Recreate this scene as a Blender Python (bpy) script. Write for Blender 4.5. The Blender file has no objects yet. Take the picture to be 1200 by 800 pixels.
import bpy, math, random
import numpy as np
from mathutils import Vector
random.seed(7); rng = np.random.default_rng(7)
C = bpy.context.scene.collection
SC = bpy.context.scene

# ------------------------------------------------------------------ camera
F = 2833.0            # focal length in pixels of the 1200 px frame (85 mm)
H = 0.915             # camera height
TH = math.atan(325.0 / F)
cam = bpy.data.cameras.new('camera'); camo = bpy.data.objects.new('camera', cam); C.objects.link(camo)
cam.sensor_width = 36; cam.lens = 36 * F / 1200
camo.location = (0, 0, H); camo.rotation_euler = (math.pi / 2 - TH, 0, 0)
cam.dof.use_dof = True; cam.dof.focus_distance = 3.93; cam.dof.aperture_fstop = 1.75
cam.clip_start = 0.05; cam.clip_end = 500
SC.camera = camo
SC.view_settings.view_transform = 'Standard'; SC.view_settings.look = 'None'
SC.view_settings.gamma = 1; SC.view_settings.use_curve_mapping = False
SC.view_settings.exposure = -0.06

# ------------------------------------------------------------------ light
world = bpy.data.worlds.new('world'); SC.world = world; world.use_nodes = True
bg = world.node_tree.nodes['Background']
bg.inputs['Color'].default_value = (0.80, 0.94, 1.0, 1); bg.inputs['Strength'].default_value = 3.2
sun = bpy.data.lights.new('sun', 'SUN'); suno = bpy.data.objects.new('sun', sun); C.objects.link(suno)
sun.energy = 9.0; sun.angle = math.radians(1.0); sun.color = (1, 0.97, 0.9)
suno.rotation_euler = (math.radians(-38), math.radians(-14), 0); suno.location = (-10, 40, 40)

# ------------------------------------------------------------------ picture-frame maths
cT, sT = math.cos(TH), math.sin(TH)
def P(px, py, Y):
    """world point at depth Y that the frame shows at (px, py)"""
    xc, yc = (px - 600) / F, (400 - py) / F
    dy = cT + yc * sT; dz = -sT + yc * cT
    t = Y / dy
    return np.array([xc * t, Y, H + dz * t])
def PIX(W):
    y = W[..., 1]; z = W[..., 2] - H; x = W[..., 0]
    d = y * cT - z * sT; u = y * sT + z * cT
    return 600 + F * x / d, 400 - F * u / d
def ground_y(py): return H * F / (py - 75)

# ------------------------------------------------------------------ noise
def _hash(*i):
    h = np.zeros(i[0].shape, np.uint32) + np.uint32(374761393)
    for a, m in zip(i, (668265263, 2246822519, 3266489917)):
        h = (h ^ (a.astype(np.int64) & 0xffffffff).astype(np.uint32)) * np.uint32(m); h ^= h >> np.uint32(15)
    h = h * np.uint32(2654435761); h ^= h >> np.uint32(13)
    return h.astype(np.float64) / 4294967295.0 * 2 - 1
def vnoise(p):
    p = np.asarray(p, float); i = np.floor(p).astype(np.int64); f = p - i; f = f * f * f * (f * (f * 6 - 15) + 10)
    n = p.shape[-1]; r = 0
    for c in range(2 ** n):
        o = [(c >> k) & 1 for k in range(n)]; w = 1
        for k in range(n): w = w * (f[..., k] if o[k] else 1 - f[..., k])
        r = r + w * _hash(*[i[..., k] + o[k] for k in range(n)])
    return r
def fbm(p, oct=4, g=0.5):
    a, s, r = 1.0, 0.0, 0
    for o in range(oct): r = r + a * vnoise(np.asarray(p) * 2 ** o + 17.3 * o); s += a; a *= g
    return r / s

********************

Quote verbatim the opening lines of the listing above, ending with the line where "SC = bpy.context.scene" appears; include both endpoints and nothing more.

WRITTEN SOLUTION.
Recreate this scene as a Blender Python (bpy) script. Write for Blender 4.5. The Blender file has no objects yet. Take the picture to be 1200 by 800 pixels.
import bpy, math, random
import numpy as np
from mathutils import Vector
random.seed(7); rng = np.random.default_rng(7)
C = bpy.context.scene.collection
SC = bpy.context.scene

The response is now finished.